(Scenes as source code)
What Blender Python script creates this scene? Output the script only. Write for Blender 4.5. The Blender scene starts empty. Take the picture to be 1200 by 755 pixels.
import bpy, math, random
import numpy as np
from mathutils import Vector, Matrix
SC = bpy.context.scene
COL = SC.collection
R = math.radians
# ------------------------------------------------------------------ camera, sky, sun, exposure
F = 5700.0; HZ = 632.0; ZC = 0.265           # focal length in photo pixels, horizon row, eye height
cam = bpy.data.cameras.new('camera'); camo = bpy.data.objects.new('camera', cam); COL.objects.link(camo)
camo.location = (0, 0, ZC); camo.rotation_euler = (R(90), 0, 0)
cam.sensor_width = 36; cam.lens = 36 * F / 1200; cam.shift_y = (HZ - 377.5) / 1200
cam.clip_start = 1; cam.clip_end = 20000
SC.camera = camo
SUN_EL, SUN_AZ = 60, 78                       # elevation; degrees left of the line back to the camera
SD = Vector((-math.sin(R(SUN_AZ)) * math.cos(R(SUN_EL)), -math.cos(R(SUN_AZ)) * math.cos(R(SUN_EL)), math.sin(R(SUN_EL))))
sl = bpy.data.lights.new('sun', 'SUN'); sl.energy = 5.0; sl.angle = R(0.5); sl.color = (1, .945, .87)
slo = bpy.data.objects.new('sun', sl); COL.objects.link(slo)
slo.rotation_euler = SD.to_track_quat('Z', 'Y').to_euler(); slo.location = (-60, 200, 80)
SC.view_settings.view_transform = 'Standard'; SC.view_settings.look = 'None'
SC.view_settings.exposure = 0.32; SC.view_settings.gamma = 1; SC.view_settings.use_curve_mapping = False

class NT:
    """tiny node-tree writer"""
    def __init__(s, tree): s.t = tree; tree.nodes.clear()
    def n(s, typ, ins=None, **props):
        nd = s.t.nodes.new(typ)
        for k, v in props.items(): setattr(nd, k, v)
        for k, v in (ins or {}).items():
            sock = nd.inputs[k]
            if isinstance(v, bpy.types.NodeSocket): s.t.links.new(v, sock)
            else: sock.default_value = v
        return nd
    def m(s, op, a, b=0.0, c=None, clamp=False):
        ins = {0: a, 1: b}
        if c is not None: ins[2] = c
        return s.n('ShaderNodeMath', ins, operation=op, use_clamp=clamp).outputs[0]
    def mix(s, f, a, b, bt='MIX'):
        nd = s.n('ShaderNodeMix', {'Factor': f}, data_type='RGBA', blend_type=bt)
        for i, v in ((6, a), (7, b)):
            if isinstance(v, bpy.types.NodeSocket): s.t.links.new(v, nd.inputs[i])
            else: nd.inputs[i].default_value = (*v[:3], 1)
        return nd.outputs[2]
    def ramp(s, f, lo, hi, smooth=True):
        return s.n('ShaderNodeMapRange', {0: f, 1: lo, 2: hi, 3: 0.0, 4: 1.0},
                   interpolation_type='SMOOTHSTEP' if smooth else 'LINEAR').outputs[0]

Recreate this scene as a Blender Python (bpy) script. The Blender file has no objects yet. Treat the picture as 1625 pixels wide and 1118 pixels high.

▸ **Aim**
Copy each record from above without leaving any out.

▸ **Response to the task**
What Blender Python script creates this scene? Output the script only. Write for Blender 4.5. The Blender scene starts empty. Take the picture to be 1200 by 755 pixels.
import bpy, math, random
import numpy as np
from mathutils import Vector, Matrix
SC = bpy.context.scene
COL = SC.collection
R = math.radians
# ------------------------------------------------------------------ camera, sky, sun, exposure
F = 5700.0; HZ = 632.0; ZC = 0.265           # focal length in photo pixels, horizon row, eye height
cam = bpy.data.cameras.new('camera'); camo = bpy.data.objects.new('camera', cam); COL.objects.link(camo)
camo.location = (0, 0, ZC); camo.rotation_euler = (R(90), 0, 0)
cam.sensor_width = 36; cam.lens = 36 * F / 1200; cam.shift_y = (HZ - 377.5) / 1200
cam.clip_start = 1; cam.clip_end = 20000
SC.camera = camo
SUN_EL, SUN_AZ = 60, 78                       # elevation; degrees left of the line back to the camera
SD = Vector((-math.sin(R(SUN_AZ)) * math.cos(R(SUN_EL)), -math.cos(R(SUN_AZ)) * math.cos(R(SUN_EL)), math.sin(R(SUN_EL))))
sl = bpy.data.lights.new('sun', 'SUN'); sl.energy = 5.0; sl.angle = R(0.5); sl.color = (1, .945, .87)
slo = bpy.data.objects.new('sun', sl); COL.objects.link(slo)
slo.rotation_euler = SD.to_track_quat('Z', 'Y').to_euler(); slo.location = (-60, 200, 80)
SC.view_settings.view_transform = 'Standard'; SC.view_settings.look = 'None'
SC.view_settings.exposure = 0.32; SC.view_settings.gamma = 1; SC.view_settings.use_curve_mapping = False

class NT:
    """tiny node-tree writer"""
    def __init__(s, tree): s.t = tree; tree.nodes.clear()
    def n(s, typ, ins=None, **props):
        nd = s.t.nodes.new(typ)
        for k, v in props.items(): setattr(nd, k, v)
        for k, v in (ins or {}).items():
            sock = nd.inputs[k]
            if isinstance(v, bpy.types.NodeSocket): s.t.links.new(v, sock)
            else: sock.default_value = v
        return nd
    def m(s, op, a, b=0.0, c=None, clamp=False):
        ins = {0: a, 1: b}
        if c is not None: ins[2] = c
        return s.n('ShaderNodeMath', ins, operation=op, use_clamp=clamp).outputs[0]
    def mix(s, f, a, b, bt='MIX'):
        nd = s.n('ShaderNodeMix', {'Factor': f}, data_type='RGBA', blend_type=bt)
        for i, v in ((6, a), (7, b)):
            if isinstance(v, bpy.types.NodeSocket): s.t.links.new(v, nd.inputs[i])
            else: nd.inputs[i].default_value = (*v[:3], 1)
        return nd.outputs[2]
    def ramp(s, f, lo, hi, smooth=True):
        return s.n('ShaderNodeMapRange', {0: f, 1: lo, 2: hi, 3: 0.0, 4: 1.0},
                   interpolation_type='SMOOTHSTEP' if smooth else 'LINEAR').outputs[0]

Recreate this scene as a Blender Python (bpy) script. The Blender file has no objects yet. Treat the picture as 1625 pixels wide and 1118 pixels high.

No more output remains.